FEATURES

B-2 integration enhanced at Red Flag

  • Published
  • By Staff Sgt. Victoria Sneed
  • 99th Air Base Wing Public Affairs
Integration was the key word for all Airmen -- foreign, domestic and of sister services -- during Red Flag 15-1. This idea was a particularly fundamental lesson to the men and women who support and maintain the B-2 Spirit from the 393rd Bomb Squadron at Whiteman Air Force Base, Missouri.

"We don't get an opportunity very often to integrate," said Lt. Col. Bradley Cochran, 393rd BS commander. "Many people don't know and understand what our capabilities are or what we can do for a combatant commander."

The integration theme resonates from Airmen throughout the Red Flag exercise from the strategic to operational and tactical levels.

"We are a Global Strike Command asset that normally flies to a target and back to home station," said Capt. Michael Ramamurthy, 393rd BS B-2 trainer pilot. "Planning is done long distance. At Red Flag, we can walk down the hall, showcase our capabilities and understand how we integrate into the big picture to meet the mission objectives."

Being able to interact in person with other units helps not only a single unit but can allow them to showcase their abilities to others.

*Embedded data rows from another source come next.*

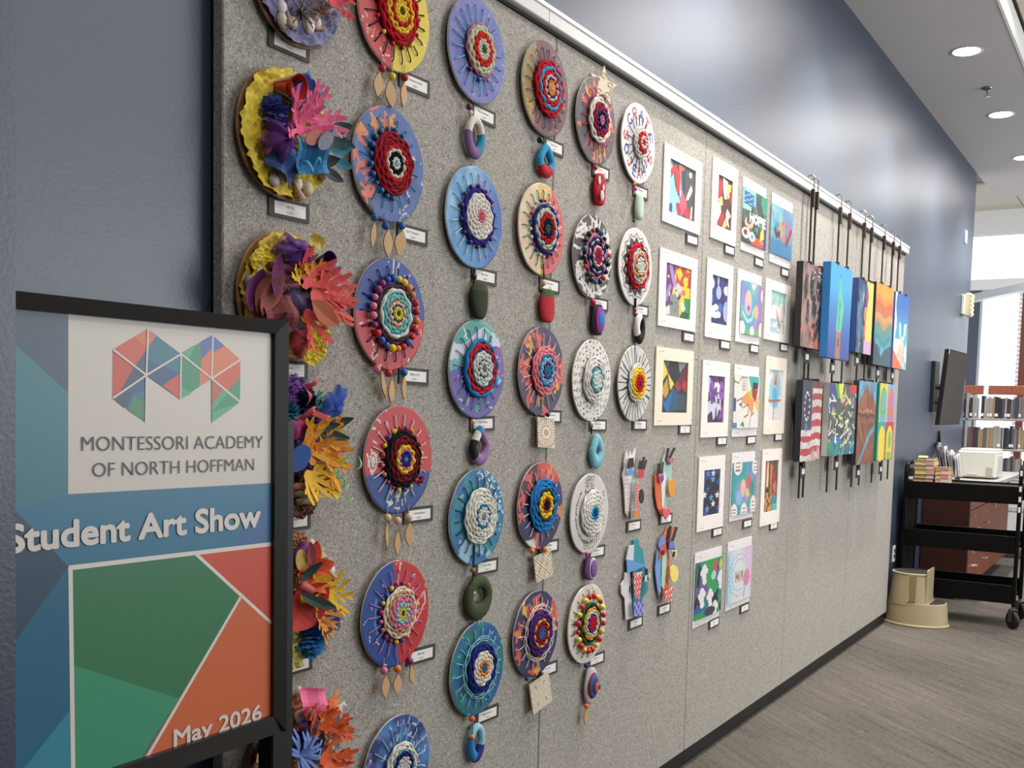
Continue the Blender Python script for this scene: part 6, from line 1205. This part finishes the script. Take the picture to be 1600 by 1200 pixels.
def g_curl(s, turns=1.6, w=.05):
    g = G(); pts = [(s*f, -.3*s*abs(math.sin(f*6))-.004, s*.28*math.sin(2*PI*turns*f)*(1-f*.5)) for f in np.linspace(0, 1, 26)]; ribbon(g, pts, s*w); return g
def g_fish(s):
    pts = [(.5*math.cos(a), .26*math.sin(a)) for a in np.linspace(.25, 2*PI-.25, 18)]+[(.78, -.26), (.7, 0), (.78, .26)]
    return G().prism([(x*s, z*s) for x, z in pts][::-1], -.001, .001)
def g_sheet(s, seed, pts=None):
    r = random.Random(seed); g = G(); n = 8; v = []
    for i in range(n+1):
        for k in range(n+1): x, z = (k/n-.5)*s*1.3, (i/n-.5)*s; v.append((x, -.16*s*math.sin(k*.8+seed)-.12*s*math.sin(i*.7+seed*2)-.14*s, z))
    return g.add(v, [(i*(n+1)+k, i*(n+1)+k+1, (i+1)*(n+1)+k+1, (i+1)*(n+1)+k) for i in range(n) for k in range(n)])
def g_tube(s, r): return G().tube([(-s/2, 0, 0), (-s/4, -.004, .002), (0, -.006, 0), (s/4, -.004, -.002), (s/2, 0, 0)], r, 12)
def orient(g, d):
    q = Vector((0, 0, 1)).rotation_difference(Vector(d)); g.v = [tuple(q @ Vector(p)) for p in g.v]; return g
def put(o, nm_, g, c, u, v, y=-.03, rot=0, tx=0, tz=0, kind='paper', smooth=False, rough=.6):
    p = local(o, u, v, y); rotG(g, tx, 0, tz); rotG(g, 0, -rot, 0)
    return g.ob(nm_, mat(c, rough, kind), o, smooth, loc=p)
def tulle(o, c, u, v, s, seed, y=-.045, sq=1.0, rot=0):
    p = local(o, u, v, y); T_ = ob('tulle_puff', None, o, p, (0, -rot, 0)) if False else None; out = []
    n, m_ = 40, 14
    V_, Q_ = [], []
    for k in range(3):
        t = np.arange(n)*2*PI/n; ph = np.arange(m_+1)/m_*PI*.62; lob = 1+.22*np.sin(5*t+seed+k)+.12*np.sin(11*t+k*2); sc = s*(1-.22*k)
        X = (np.sin(ph)[:, None]*lob[None]*np.cos(t)*sc).ravel(); Z = (np.sin(ph)[:, None]*lob[None]*np.sin(t)*sc*sq).ravel(); Yv = (-np.cos(ph)[:, None]*np.ones(n)[None]*sc*.7*(1+.15*np.sin(6*t+k))[None]).ravel()
        i = np.arange(m_)[:, None]; kk = np.arange(n)[None]; k2 = (kk+1) % n; Q_.append(np.stack([i*n+kk, (i+1)*n+kk, (i+1)*n+k2, i*n+k2], -1).reshape(-1, 4)+k*n*(m_+1))
        ca, sa = math.cos(rot), math.sin(rot); V_.append(np.stack([X*ca-Z*sa, Yv, X*sa+Z*ca], -1))
    return ob('tulle_puff', fastmesh('tulle_puff', np.concatenate(V_), np.concatenate(Q_), mat(c, .9, 'tulle'), None, True), o, p)
SHL, SHB, SHD = (214, 196, 178), (176, 140, 110), (120, 100, 90)
def shells(o, lst):
    for k, u, v, s, r, c in lst:
        if k == 's': put(o, 'spiral_shell', g_spiral(s), c, u, v, -.034, r, 0, 0, 'plain', True, .4)
        else: put(o, 'cockle_shell', g_dome(s), c, u, v, -.030, r, 0, 0, 'plain', True, .4)
def ocean(x, z, label, seed, base, cr, pins=1.0):
    o = thing('ocean_collage', (x, 0, z), label, 'collage', 'round ocean collages of paper and shells'); disc = disc_mesh('round_board', lambda p: p.fill(base).mix((base[0]*.8, base[1]*.75, base[2]*.7), 8, seed), (150, 110, 70), seed=seed); ob('round_board', disc, o)
    G().tube([(0, 0, 0), (0, YD, 0)], .012, 8).ob('spacer', mat((120, 110, 96), .8), o); crumple(o, cr, R0*1.005, .015, seed); pin(o, R0*.8*math.cos(pins), R0*.8*math.sin(pins), -.022, 0); return o
TEAL_D, YLW, ORN, CRL, HOT = (22, 62, 62), (236, 196, 40), (232, 118, 44), (232, 78, 76), (236, 92, 140)
o = ocean(1.576, 2.27, 'lavender round collage of shells and raffia cut off by the top picture edge', 1, (150, 110, 80), (124, 122, 160))
shells(o, [('d', 440, 12, .013, 0, (214, 206, 206)), ('d', 441, 32, .014, .3, (196, 184, 160)), ('s', 450, 42, .045, .2, (132, 112, 96)), ('d', 458, 36, .011, 0, (196, 180, 150)), ('d', 482, 40, .015, 0, (222, 206, 200)), ('d', 494, 36, .013, 0, (206, 188, 176)), ('d', 510, 10, .014, .5, (206, 200, 206)), ('s', 480, 27, .03, 1.2, (170, 120, 80)), ('s', 505, 44, .02, 2, SHB)])
put(o, 'raffia_tuft', g_fringe(.05, 3, 16, 4, .02), (126, 74, 40), 498, 20, -.03, .4); put(o, 'raffia_tuft', g_fringe(.04, 8, 12, 5, .03), (54, 40, 34), 468, 20, -.035, -1.2); put(o, 'paper_coral', g_coral(.06, 4), (222, 60, 66), 518, 2, -.05, -1.0)
o = ocean(1.541, 1.962, 'yellow round collage with red paper cone, pink coral and purple tulle', 2, (176, 128, 72), (232, 204, 58))
put(o, 'paper_sheet', g_sheet(.075, 3), (32, 96, 160), 468, 150, -.035, .5); put(o, 'paper_leaf', g_leaf(.08, .42, .3), (44, 76, 168), 470, 185, -.05, .1); put(o, 'paper_leaf', g_leaf(.07, .4, .4), (64, 72, 160), 462, 178, -.055, -.3)
cn_ = put(o, 'paper_cone', orient(g_cone(.06, .46, .16), (.12, -.95, -.2)), (228, 212, 190), 430, 133, -.02)
put(o, 'cone_lining', orient(g_cone(.0585, .445, .14), (.12, -.95, -.2)), (210, 36, 36), 430, 133, -.0222); put(o, 'paper_roll', orient(g_cone(.035, .36, .12), (.12, -.95, -.2)), (232, 84, 60), 431, 134, -.034)
put(o, 'paper_flower', g_pom(.036, 5), (104, 118, 194), 424, 177, -.03); put(o, 'paper_flower', g_pom(.024, 7, 26), (126, 108, 190), 434, 190, -.045)
put(o, 'paper_coral', g_coral(.075, 1, 5), HOT, 462, 200, -.06, -.6); put(o, 'paper_coral', g_coral(.075, 6, 5), (240, 110, 150), 486, 186, -.06, -.9); put(o, 'paper_coral', g_coral(.055, 9, 4), (232, 84, 130), 470, 205, -.065, 1.0)
tulle(o, (112, 54, 136), 437, 218, .036, 3, -.05); tulle(o, (170, 90, 130), 418, 224, .02, 5, -.04)
for k, (u, v, r) in enumerate(((512, 205, -1.2), (516, 212, -1.8), (508, 218, -1.5))): put(o, 'paper_leaf', g_leaf(.06, .22, .3), TEAL_D, u, v, -.05, r)
put(o, 'paper_fish', g_fish(.052), (170, 96, 84), 490, 215, -.075, .5); put(o, 'paper_fish', g_fish(.055), (112, 116, 136), 509, 220, -.08, .7)
put(o, 'paper_sheet', g_sheet(.07, 8), (40, 130, 184), 478, 244, -.045, .2); put(o, 'paper_sheet', g_sheet(.06, 5), (24, 60, 128), 444, 252, -.045, -.4); put(o, 'paper_curl', g_curl(.06), (46, 150, 196), 466, 268, -.055, .5)
for u, v, r, c in ((516, 236, -1.3, (34, 130, 150)), (518, 250, -1.7, (30, 110, 130)), (505, 262, -2.0, (26, 34, 46)), (498, 256, -1.2, (24, 30, 40))): put(o, 'paper_leaf', g_leaf(.05, .25, .3), c, u, v, -.05, r)
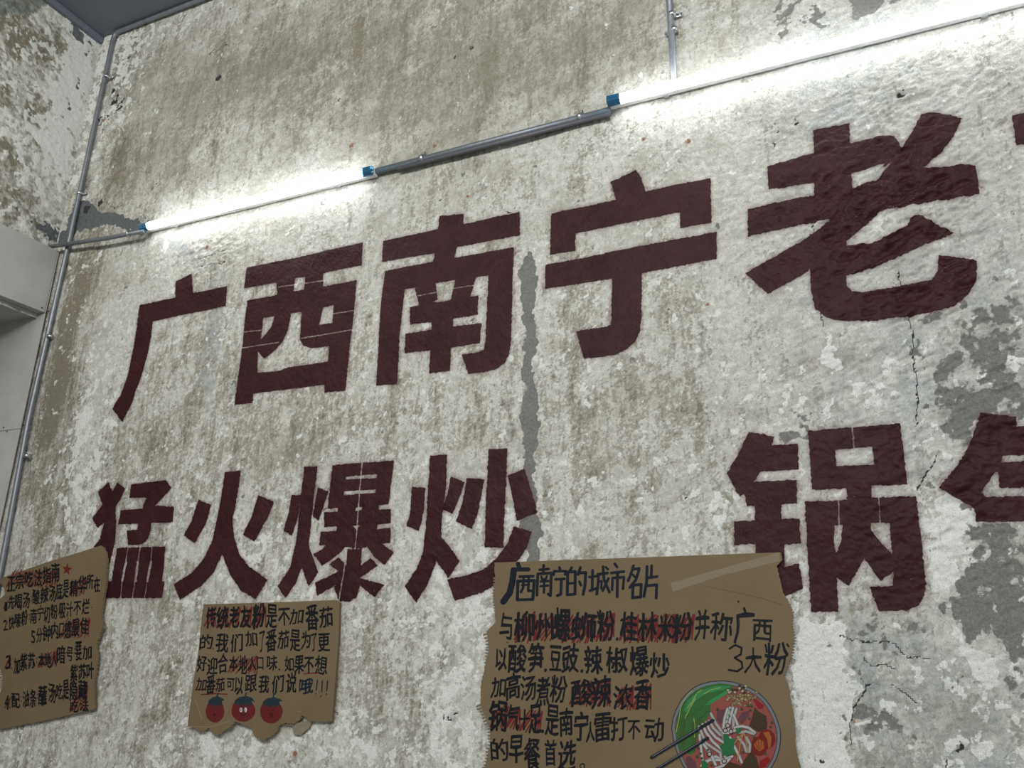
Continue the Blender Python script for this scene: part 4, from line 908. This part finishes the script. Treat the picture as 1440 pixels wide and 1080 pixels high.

Integrating with other units, foreign and sister services, strengthens military-to-military relationships and enhances interoperability of forces.

"Red Flag allows us to give other assets low-observable integration experience they may not have gotten until combat," said Ramamurthy. "It also gives us a better perspective on what the other assets that fight with us are dealing with, particularly their strengths and weaknesses,"

Those skills learned in large-scale exercises such as Red Flag not only allow integration to U.S. partners but international ones.

"We are able to work with other aircraft and our coalition partners in order to teach them what the B-2 can do, which helps us integrate more effectively into any future combat operation," said Cochran.

Integration is not only a key theme for pilots and commanders but it hit the maintainers as well.

"We get to learn from specialists we don't normally see at home station," said Airman 1st Class Michael Espinosa 509th Aircraft Maintenance Squadron crew chief. "We get to show other career fields how to marshal aircraft, help refuel, launch and recover aircraft, and we get to see more teamwork."

The lessons learned from Red Flags are constantly implemented in real-world operations.

"Red Flag has enabled us to integrate with other U.S. and coalition forces to complete operations such as Odyssey Dawn in Libya where we integrated with U.S. Navy and other Air Force assets," said Cochran. "Integration is imperative for training to be able to prepare yourself for combat. If you can get it right in training, you can do it for real."